この場合も損害の大きさや状況等によって一概には言えませんが、判例では企業側に慰謝料の支払を命じた例もあります。

途方に暮れることがあっても、何等かの対策が可能であるということは覚えておきましょう。

違法な内定取り消しを訴えるべきか?

特別な事情もなく一方的に内定を取り消しされてしまった場合、怒りや悔しさがこみ上げることでしょう。

明らかに違法であると認められる場合は、取り消し無効などの訴訟を起こして裁判で認められる可能性はあります。

それには、内定取り消しの理由を企業側にしっかりと確認しておき、内定通知書などの資料も揃えておくなどは必要になります。

ただし、裁判には時間も労力もお金もかかりますし、そもそも違法な内定取り消しをするような企業で働きたいかという問題もあります。

仮に内定取り消しがなく転職していたとしても、法律に無頓着でブラック要素が満載の企業で大変な思いをしていた可能性もあります。

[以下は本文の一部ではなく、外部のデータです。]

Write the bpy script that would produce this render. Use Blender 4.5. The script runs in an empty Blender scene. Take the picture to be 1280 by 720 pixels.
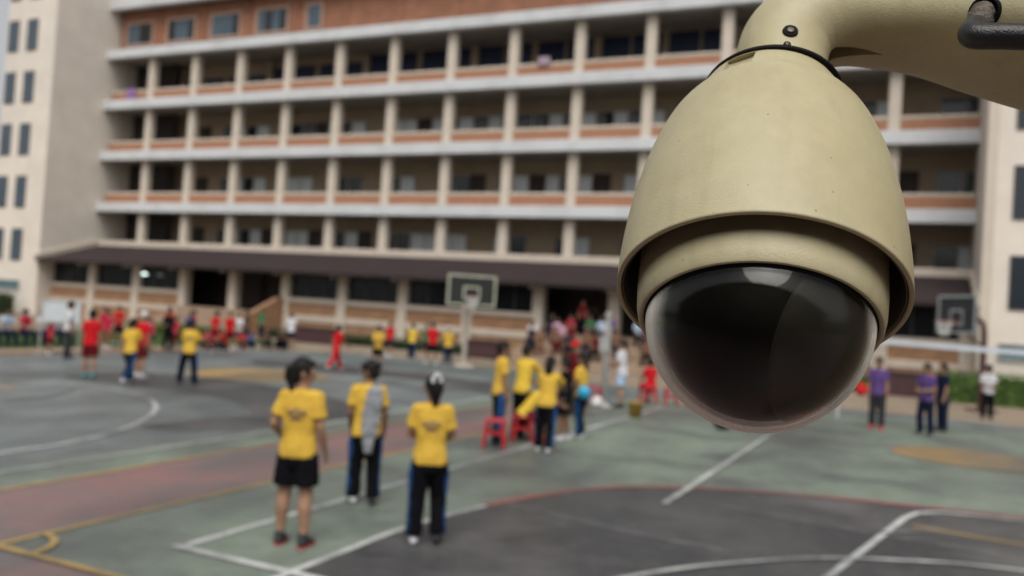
import bpy, bmesh, math, random
from mathutils import Vector, Matrix
random.seed(7)
C = bpy.context.scene.collection
SC = bpy.context.scene
R = math.radians

# ------------------------------------------------------------------ camera
HC = 2.1
yaw, pitch, roll = R(24.792), R(1.397), R(3.611)
fw = Vector((-math.sin(yaw)*math.cos(pitch), math.cos(yaw)*math.cos(pitch), math.sin(pitch)))
rt0 = Vector((math.cos(yaw), math.sin(yaw), 0)); up0 = rt0.cross(fw)
rt = rt0*math.cos(roll) + up0*math.sin(roll); up = -rt0*math.sin(roll) + up0*math.cos(roll)
cd = bpy.data.cameras.new('camera'); cam = bpy.data.objects.new('camera', cd); C.objects.link(cam)
m = Matrix((rt, up, -fw)).transposed().to_4x4(); m.translation = Vector((0, 0, HC)); cam.matrix_world = m
cd.sensor_width = 36; cd.lens = 1088.94/1280*36; cd.clip_start = 0.05; cd.clip_end = 3000
cd.dof.use_dof = True; cd.dof.focus_distance = 0.62; cd.dof.aperture_fstop = 5.8
SC.camera = cam
# ------------------------------------------------------------------ sky, sun, exposure
SUN_EL, SUN_AZ = R(56), math.atan2(0.33, -0.94)          # high behind the camera, veiled by cloud
w = bpy.data.worlds.new('World'); SC.world = w; w.use_nodes = True
nt = w.node_tree; bg = nt.nodes['Background']
sky = nt.nodes.new('ShaderNodeTexSky'); sky.sky_type = 'NISHITA'; sky.sun_disc = False
sky.sun_elevation = SUN_EL; sky.sun_rotation = SUN_AZ; sky.dust_density = 4; sky.air_density = 1.2
hs = nt.nodes.new('ShaderNodeHueSaturation'); hs.inputs['Saturation'].default_value = 0.14; hs.inputs['Value'].default_value = 1.1
nt.links.new(sky.outputs[0], hs.inputs['Color']); nt.links.new(hs.outputs[0], bg.inputs['Color'])
bg.inputs['Strength'].default_value = 0.085
sl = bpy.data.lights.new('sun', 'SUN'); sl.energy = 1.5; sl.angle = R(42); sl.color = (1, .96, .9)
so = bpy.data.objects.new('sun', sl); C.objects.link(so)
sd = Vector((math.sin(SUN_AZ)*math.cos(SUN_EL), math.cos(SUN_AZ)*math.cos(SUN_EL), math.sin(SUN_EL)))
so.rotation_euler = sd.to_track_quat('Z', 'Y').to_euler(); so.location = sd*60
SC.view_settings.view_transform = 'Standard'; SC.view_settings.look = 'None'
SC.view_settings.exposure = 0.50; SC.view_settings.gamma = 1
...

そのような企業を相手にすることなく済んで良かったのだと思うことも必要かもしれません。

転職活動中に困ることがあれば転職エージェントに相談しよう

内定取り消しなど困った事態に直面した場合、一人で悩みを抱えるのではなく、労働局や労働基準監督署に相談してみましょう。

今後の動きとしてどんな方法があるのか、具体的に誰に相談すべきなのかを教えてくれます。

内定取り消しを求める場合、最終的には訴訟などで弁護士の力を借りることにはなりますが、いきなり弁護士では費用もかかります。

まずは無料相談を利用するなどして、できるだけ自分自身に負担がない方法を選ぶことも大切です。

また、転職活動の今後については転職エージェントに相談するなどしてみると良いでしょう。

今後の方向性や気持ちの切り替え方などについてアドバイスをくれます。

内定取り消しは滅多にないから転職活動に集中して

ここまで内定取り消しについて法律との関係や対策についてお話してきました。

転職活動中に不安に感じてしまうことはあるかもしれませんが、内定取り消しは滅多にあることではありませんから、不安に感じ過ぎてしまうのは避けたいところです。

先ほどご紹介したように、応募者側が経歴詐称を行うなど不誠実な対応をしない限りは普通では考えにくいことです。

転職活動はただでさえ不安が大きいものですから、先のことを考えすぎてしまって転職活動がスムーズにいかなくなることのないようにしましょう。

最低限知っておきたいことだけ覚えておいて、あとは転職活動そのものに注力するという意識が大切です。

最後に

いかがでしたか?今回は、転職活動中に内定取り消しを受けた場合にどうすべきかについてご紹介しました。

あってはならない内定取り消しですが、必要以上に不安にならないことと、いざというときのために最低限のことを知っておき冷静に対処するという心構えが必要になります。